# START OF DATA SUPPLIED

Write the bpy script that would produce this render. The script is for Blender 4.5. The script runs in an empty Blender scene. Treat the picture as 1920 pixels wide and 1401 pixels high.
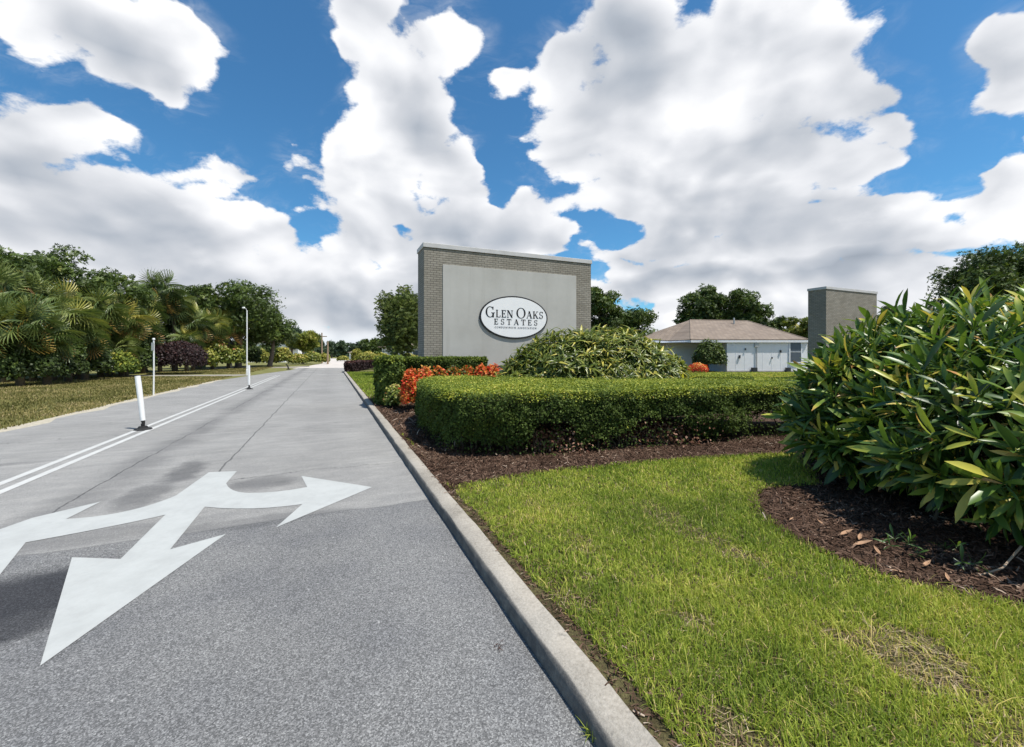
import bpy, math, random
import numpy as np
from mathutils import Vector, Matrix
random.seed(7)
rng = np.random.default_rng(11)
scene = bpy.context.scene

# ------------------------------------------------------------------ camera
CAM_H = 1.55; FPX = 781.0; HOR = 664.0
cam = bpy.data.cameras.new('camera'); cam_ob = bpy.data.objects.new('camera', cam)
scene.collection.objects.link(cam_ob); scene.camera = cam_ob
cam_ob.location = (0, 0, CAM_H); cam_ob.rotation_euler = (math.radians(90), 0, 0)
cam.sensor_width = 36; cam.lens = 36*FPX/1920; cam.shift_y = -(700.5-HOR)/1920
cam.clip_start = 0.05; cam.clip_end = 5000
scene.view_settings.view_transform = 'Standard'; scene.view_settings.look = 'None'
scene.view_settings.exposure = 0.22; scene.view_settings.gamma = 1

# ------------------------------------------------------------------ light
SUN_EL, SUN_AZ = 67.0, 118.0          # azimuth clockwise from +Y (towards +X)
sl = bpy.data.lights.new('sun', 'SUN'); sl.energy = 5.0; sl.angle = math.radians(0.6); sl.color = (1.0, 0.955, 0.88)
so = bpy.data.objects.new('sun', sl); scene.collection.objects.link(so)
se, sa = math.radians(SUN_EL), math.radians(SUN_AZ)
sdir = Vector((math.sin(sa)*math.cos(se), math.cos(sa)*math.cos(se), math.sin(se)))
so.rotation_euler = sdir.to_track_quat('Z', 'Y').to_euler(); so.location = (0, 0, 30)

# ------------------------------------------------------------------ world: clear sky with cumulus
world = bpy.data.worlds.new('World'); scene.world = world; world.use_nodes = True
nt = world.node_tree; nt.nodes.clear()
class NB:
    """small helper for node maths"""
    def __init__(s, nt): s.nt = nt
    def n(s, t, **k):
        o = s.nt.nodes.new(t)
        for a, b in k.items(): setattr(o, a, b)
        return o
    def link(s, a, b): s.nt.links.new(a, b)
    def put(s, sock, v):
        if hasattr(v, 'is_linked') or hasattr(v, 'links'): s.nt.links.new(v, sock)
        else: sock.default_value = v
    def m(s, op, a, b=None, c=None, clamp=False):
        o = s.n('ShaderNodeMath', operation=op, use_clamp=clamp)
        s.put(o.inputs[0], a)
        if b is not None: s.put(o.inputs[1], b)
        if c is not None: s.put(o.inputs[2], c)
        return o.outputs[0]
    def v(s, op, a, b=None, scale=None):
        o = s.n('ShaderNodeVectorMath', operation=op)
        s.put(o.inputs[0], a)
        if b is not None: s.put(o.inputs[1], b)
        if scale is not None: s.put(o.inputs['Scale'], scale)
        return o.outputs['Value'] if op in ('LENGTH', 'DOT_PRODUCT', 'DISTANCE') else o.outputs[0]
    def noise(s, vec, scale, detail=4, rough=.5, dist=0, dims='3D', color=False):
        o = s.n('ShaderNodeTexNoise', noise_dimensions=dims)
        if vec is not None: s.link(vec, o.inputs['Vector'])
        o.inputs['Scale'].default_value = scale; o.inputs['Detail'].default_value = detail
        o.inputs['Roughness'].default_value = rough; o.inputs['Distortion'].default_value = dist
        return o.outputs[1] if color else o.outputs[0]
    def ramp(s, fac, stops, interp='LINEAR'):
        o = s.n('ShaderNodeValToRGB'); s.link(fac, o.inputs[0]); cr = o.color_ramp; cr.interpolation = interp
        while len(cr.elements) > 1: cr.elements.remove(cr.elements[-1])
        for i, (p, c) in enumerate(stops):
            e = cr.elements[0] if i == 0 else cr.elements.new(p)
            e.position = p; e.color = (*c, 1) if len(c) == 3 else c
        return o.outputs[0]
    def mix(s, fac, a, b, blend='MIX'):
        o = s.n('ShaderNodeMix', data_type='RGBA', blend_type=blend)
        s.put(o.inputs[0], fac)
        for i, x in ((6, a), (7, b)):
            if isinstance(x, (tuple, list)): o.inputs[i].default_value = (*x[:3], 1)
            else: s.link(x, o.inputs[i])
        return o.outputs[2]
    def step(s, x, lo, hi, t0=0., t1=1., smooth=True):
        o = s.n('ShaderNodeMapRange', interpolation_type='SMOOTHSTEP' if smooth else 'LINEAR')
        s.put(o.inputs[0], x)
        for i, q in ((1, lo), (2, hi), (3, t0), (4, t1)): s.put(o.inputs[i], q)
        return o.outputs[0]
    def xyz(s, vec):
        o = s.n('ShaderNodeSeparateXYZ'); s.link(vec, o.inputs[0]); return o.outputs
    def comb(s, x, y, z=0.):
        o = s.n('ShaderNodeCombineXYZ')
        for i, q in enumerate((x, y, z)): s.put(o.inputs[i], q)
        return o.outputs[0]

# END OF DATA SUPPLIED
# START OF DATA SUPPLIED

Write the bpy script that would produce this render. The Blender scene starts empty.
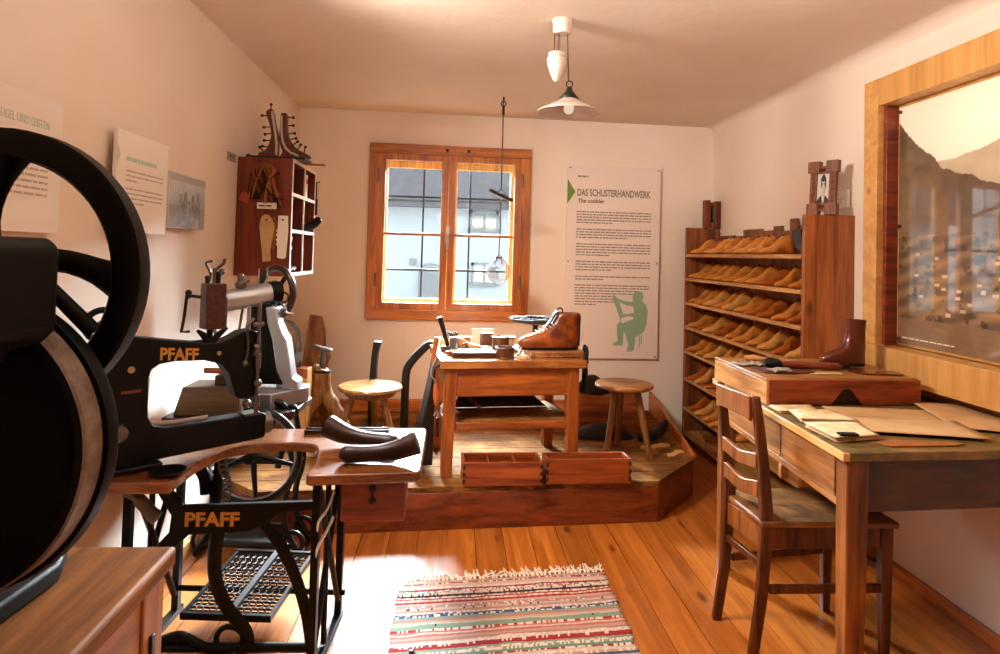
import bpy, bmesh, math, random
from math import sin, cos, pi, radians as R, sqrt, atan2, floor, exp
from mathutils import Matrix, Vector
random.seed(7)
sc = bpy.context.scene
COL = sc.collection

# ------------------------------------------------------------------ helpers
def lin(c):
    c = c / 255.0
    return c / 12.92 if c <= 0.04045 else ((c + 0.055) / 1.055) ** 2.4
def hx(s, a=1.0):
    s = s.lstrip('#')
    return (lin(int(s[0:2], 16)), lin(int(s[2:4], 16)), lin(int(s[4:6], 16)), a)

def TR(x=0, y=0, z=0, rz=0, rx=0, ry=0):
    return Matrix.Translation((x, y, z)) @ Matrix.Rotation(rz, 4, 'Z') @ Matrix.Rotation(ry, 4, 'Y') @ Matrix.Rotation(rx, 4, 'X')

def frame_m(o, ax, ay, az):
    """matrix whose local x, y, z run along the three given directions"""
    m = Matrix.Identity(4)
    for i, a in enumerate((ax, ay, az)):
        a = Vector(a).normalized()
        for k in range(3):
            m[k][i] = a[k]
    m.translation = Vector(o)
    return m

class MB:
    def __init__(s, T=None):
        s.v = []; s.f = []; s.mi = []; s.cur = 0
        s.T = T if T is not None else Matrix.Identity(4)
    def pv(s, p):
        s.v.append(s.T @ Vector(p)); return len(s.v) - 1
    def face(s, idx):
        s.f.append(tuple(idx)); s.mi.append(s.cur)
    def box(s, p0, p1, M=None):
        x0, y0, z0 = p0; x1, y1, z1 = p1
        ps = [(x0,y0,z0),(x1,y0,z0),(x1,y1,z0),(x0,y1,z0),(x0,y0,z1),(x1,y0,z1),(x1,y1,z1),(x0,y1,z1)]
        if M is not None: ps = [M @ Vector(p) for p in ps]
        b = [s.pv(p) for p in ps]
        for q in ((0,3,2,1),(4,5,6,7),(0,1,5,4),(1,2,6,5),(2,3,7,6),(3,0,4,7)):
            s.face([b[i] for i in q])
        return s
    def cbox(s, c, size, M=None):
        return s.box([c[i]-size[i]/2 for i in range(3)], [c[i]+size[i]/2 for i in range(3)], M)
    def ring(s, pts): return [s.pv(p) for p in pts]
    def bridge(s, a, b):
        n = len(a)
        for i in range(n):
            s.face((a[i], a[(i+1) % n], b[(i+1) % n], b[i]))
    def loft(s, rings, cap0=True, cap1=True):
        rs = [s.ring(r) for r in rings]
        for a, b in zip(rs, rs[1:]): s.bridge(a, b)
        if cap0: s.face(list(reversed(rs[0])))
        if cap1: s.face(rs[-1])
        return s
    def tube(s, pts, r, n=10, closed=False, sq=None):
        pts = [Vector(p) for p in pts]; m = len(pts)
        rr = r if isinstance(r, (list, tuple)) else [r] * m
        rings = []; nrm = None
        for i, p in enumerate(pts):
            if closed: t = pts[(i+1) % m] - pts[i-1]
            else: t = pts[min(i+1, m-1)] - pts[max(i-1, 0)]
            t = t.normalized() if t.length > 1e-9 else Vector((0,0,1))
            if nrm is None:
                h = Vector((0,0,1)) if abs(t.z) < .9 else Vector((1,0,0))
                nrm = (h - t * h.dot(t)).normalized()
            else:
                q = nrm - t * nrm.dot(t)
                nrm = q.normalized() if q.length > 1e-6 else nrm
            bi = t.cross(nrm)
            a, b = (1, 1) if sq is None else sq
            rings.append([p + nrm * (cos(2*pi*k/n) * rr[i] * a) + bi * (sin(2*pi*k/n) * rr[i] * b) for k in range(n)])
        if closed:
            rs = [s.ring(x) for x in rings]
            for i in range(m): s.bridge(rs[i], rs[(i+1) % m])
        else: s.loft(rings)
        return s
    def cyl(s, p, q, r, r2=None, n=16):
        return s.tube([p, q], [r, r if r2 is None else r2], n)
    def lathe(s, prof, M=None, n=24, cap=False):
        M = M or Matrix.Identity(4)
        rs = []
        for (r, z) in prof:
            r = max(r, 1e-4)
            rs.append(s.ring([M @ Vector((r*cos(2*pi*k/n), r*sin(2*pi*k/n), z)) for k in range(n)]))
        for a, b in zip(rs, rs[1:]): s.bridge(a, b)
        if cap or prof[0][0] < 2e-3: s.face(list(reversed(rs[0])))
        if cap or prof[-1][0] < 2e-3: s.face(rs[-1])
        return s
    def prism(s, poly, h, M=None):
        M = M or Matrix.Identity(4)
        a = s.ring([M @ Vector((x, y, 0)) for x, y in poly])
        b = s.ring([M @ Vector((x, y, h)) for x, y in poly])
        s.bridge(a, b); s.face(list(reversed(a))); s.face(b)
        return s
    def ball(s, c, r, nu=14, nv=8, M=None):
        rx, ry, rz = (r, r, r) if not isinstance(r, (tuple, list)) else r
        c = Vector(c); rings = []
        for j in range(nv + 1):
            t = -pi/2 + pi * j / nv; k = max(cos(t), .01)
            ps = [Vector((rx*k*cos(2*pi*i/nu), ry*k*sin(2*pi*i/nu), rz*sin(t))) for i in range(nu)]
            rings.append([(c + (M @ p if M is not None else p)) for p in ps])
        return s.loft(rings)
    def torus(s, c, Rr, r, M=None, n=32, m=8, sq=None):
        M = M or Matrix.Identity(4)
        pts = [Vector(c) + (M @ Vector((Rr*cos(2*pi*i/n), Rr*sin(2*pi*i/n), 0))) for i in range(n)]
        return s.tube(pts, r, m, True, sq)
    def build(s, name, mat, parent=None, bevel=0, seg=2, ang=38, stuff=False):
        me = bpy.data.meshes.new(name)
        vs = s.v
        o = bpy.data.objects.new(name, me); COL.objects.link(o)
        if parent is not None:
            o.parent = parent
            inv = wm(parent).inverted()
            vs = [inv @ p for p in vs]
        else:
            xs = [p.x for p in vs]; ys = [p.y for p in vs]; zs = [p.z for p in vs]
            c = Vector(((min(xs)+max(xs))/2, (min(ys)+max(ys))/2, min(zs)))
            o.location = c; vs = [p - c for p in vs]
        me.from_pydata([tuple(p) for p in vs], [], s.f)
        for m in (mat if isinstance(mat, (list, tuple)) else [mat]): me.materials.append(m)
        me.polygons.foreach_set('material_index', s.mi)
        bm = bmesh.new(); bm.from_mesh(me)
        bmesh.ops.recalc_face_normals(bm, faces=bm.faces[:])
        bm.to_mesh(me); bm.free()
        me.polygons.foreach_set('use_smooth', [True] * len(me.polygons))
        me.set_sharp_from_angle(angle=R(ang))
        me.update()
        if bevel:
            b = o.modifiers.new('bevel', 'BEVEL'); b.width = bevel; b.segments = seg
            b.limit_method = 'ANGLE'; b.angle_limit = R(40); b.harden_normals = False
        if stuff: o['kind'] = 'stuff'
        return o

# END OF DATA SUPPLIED
# START OF DATA SUPPLIED

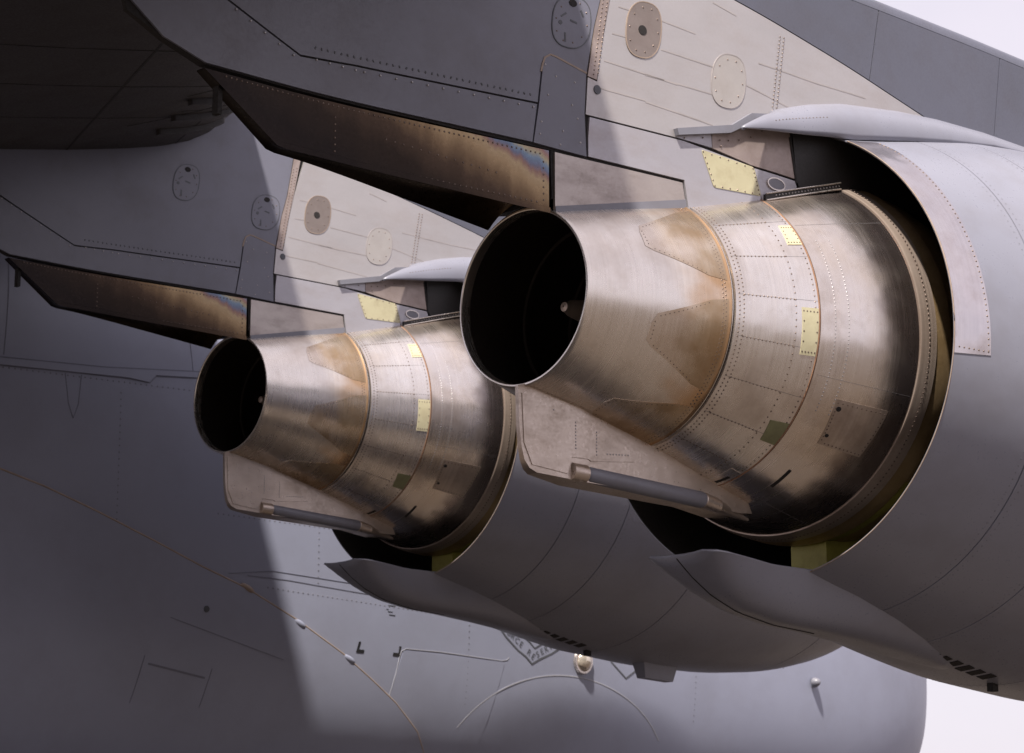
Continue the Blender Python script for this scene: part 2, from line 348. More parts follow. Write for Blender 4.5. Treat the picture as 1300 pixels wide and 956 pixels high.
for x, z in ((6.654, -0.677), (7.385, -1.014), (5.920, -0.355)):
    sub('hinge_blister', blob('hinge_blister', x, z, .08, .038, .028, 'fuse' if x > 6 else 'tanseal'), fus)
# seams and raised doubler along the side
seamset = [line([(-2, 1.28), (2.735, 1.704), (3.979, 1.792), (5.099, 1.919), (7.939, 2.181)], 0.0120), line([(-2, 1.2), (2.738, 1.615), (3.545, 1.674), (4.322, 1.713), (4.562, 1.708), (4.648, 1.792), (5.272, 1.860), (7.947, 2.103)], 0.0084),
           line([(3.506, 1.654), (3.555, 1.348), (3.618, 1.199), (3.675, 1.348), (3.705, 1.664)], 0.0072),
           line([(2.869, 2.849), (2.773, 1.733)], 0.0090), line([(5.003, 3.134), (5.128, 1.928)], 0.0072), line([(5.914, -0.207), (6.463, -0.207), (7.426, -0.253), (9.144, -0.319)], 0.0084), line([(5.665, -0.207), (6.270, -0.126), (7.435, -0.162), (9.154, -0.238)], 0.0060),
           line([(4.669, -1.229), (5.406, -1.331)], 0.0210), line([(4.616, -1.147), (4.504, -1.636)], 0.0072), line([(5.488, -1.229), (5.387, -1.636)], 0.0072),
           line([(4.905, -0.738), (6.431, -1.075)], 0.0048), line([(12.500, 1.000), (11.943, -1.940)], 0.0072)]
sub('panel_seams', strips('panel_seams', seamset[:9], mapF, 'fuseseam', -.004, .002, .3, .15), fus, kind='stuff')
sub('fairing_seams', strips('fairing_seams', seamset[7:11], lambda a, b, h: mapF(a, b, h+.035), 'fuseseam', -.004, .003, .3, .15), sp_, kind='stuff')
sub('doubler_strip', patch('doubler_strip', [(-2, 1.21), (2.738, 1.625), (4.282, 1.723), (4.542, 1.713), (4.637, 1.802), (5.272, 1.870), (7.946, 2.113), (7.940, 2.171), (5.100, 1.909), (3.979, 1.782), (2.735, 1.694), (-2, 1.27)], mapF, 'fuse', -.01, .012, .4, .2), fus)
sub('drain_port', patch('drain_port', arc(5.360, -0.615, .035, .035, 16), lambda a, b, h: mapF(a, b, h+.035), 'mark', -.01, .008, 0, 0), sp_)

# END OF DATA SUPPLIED

» WRITTEN REQUEST
Lines containing the word "empty" are to be counted in the listing; state their number alone.

» WRITTEN RESPONSE
2